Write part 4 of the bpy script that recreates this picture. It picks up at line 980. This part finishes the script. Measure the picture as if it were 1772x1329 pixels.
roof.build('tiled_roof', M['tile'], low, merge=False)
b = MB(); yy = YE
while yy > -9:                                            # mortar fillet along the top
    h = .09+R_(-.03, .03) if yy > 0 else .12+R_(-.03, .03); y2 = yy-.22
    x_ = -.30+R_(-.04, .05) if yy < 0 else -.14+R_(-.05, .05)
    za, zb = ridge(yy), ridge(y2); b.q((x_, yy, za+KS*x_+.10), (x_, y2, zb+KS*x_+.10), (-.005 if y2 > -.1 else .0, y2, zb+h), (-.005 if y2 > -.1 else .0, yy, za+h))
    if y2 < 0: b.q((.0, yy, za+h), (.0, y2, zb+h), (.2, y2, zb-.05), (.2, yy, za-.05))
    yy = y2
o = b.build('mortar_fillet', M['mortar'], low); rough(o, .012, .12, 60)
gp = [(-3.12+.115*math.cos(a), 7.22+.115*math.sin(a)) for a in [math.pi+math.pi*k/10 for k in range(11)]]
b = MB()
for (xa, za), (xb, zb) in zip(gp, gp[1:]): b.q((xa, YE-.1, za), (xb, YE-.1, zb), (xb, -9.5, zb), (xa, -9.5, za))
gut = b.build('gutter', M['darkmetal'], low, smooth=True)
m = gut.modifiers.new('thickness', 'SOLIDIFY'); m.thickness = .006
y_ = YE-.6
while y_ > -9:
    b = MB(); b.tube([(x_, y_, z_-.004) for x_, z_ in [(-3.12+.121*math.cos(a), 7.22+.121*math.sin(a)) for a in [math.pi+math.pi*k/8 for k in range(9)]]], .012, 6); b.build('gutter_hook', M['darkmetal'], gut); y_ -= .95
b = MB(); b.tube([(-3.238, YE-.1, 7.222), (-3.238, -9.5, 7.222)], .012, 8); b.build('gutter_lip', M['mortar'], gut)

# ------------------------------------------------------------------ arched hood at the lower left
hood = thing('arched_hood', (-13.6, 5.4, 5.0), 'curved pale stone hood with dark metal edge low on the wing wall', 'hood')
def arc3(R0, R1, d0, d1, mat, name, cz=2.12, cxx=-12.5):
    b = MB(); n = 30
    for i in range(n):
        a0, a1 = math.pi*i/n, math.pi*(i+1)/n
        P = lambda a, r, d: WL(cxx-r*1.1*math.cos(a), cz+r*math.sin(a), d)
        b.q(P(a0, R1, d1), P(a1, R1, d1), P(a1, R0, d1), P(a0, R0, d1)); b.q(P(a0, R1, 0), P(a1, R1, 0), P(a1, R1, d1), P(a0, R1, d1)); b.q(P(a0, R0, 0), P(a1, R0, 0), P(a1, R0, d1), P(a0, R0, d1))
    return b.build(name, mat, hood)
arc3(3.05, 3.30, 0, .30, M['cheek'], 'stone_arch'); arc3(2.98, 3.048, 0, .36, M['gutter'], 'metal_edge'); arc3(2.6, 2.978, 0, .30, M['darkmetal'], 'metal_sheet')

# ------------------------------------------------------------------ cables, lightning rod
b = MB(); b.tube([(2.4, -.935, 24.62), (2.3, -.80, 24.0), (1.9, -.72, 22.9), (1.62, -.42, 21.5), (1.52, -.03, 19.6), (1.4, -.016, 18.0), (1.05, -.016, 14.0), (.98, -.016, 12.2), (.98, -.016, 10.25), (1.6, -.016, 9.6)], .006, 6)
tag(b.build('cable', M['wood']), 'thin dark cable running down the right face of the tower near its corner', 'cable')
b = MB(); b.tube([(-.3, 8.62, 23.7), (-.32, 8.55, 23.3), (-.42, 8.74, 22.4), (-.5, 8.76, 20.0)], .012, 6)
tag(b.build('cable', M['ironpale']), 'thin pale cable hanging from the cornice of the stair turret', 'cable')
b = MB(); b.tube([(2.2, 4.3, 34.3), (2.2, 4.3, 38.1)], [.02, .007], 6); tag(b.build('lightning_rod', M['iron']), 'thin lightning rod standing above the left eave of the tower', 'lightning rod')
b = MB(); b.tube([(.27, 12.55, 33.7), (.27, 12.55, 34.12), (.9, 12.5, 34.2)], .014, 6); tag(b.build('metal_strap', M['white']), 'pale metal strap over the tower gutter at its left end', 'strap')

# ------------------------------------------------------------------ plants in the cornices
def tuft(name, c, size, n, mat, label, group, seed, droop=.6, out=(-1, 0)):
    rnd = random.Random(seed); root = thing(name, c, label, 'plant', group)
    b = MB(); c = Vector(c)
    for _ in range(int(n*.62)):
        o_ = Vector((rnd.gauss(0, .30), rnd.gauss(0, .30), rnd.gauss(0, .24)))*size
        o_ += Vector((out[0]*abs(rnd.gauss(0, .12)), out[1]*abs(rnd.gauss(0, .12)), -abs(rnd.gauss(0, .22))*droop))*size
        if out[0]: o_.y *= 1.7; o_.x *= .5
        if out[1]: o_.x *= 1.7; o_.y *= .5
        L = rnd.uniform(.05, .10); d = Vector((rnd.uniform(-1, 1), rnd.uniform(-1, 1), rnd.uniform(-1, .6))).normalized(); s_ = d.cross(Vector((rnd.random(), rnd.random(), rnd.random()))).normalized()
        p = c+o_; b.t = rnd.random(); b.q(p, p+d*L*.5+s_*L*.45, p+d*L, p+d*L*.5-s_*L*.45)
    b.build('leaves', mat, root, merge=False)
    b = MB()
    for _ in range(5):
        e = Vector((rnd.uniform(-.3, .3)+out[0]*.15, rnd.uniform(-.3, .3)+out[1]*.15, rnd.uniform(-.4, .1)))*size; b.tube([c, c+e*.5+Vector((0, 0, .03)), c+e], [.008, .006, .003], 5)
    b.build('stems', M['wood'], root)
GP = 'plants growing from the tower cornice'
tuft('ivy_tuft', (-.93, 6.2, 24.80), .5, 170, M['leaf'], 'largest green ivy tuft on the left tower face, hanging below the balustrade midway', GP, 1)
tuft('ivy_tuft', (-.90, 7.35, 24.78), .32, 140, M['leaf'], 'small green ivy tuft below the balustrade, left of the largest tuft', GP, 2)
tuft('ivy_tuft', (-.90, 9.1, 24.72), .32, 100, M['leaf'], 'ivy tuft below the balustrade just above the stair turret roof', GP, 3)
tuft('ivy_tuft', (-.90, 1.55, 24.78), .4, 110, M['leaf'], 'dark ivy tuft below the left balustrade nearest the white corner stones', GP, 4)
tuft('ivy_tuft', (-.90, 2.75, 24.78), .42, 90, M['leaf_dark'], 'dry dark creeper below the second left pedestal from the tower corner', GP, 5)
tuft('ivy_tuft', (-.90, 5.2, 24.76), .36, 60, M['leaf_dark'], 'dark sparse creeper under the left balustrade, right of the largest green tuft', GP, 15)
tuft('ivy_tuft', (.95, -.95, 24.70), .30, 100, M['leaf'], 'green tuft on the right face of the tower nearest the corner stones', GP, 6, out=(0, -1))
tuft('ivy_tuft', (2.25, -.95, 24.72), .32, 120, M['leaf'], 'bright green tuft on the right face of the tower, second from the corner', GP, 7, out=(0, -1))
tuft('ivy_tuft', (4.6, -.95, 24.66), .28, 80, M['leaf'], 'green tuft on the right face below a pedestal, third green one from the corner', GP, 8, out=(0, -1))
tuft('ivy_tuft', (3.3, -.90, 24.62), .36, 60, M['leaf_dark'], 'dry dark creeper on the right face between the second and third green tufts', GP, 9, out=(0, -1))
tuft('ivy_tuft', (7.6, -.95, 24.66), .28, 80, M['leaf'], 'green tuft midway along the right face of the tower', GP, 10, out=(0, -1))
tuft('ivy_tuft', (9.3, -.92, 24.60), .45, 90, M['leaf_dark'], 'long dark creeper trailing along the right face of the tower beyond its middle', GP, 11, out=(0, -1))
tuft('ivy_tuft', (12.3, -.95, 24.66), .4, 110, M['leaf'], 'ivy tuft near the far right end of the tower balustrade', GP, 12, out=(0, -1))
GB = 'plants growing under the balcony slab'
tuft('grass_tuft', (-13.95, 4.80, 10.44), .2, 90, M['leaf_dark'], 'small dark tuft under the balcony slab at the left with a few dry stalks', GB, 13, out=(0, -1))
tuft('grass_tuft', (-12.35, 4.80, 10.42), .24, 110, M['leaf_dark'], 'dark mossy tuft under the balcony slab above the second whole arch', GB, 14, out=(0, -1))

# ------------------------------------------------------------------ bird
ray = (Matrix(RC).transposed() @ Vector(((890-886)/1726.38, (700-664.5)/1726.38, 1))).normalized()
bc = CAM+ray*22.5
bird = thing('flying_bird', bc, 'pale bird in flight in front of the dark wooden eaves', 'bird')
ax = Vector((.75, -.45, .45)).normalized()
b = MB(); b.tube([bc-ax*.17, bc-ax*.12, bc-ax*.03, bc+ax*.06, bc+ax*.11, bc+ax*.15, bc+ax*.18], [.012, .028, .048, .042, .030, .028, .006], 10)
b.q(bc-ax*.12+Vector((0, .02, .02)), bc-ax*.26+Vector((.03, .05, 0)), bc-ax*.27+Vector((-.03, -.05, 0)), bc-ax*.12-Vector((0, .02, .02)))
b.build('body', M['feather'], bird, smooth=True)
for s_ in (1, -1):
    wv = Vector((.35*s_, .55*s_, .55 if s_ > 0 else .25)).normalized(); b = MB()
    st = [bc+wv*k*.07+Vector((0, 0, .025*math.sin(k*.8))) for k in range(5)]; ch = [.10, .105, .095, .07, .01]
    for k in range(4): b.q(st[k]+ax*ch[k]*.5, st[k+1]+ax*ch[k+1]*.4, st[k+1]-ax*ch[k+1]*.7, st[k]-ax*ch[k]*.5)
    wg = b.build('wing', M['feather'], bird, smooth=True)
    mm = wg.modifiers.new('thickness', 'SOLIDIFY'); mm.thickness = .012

· · · · · · ·

• Description of the task: Exactly as they stand, set down the lines from the top of the data through the line with "b.build('gutter_lip', M['mortar'], gut)".

• Output for this exercise:
Write part 4 of the bpy script that recreates this picture. It picks up at line 980. This part finishes the script. Measure the picture as if it were 1772x1329 pixels.
roof.build('tiled_roof', M['tile'], low, merge=False)
b = MB(); yy = YE
while yy > -9:                                            # mortar fillet along the top
    h = .09+R_(-.03, .03) if yy > 0 else .12+R_(-.03, .03); y2 = yy-.22
    x_ = -.30+R_(-.04, .05) if yy < 0 else -.14+R_(-.05, .05)
    za, zb = ridge(yy), ridge(y2); b.q((x_, yy, za+KS*x_+.10), (x_, y2, zb+KS*x_+.10), (-.005 if y2 > -.1 else .0, y2, zb+h), (-.005 if y2 > -.1 else .0, yy, za+h))
    if y2 < 0: b.q((.0, yy, za+h), (.0, y2, zb+h), (.2, y2, zb-.05), (.2, yy, za-.05))
    yy = y2
o = b.build('mortar_fillet', M['mortar'], low); rough(o, .012, .12, 60)
gp = [(-3.12+.115*math.cos(a), 7.22+.115*math.sin(a)) for a in [math.pi+math.pi*k/10 for k in range(11)]]
b = MB()
for (xa, za), (xb, zb) in zip(gp, gp[1:]): b.q((xa, YE-.1, za), (xb, YE-.1, zb), (xb, -9.5, zb), (xa, -9.5, za))
gut = b.build('gutter', M['darkmetal'], low, smooth=True)
m = gut.modifiers.new('thickness', 'SOLIDIFY'); m.thickness = .006
y_ = YE-.6
while y_ > -9:
    b = MB(); b.tube([(x_, y_, z_-.004) for x_, z_ in [(-3.12+.121*math.cos(a), 7.22+.121*math.sin(a)) for a in [math.pi+math.pi*k/8 for k in range(9)]]], .012, 6); b.build('gutter_hook', M['darkmetal'], gut); y_ -= .95
b = MB(); b.tube([(-3.238, YE-.1, 7.222), (-3.238, -9.5, 7.222)], .012, 8); b.build('gutter_lip', M['mortar'], gut)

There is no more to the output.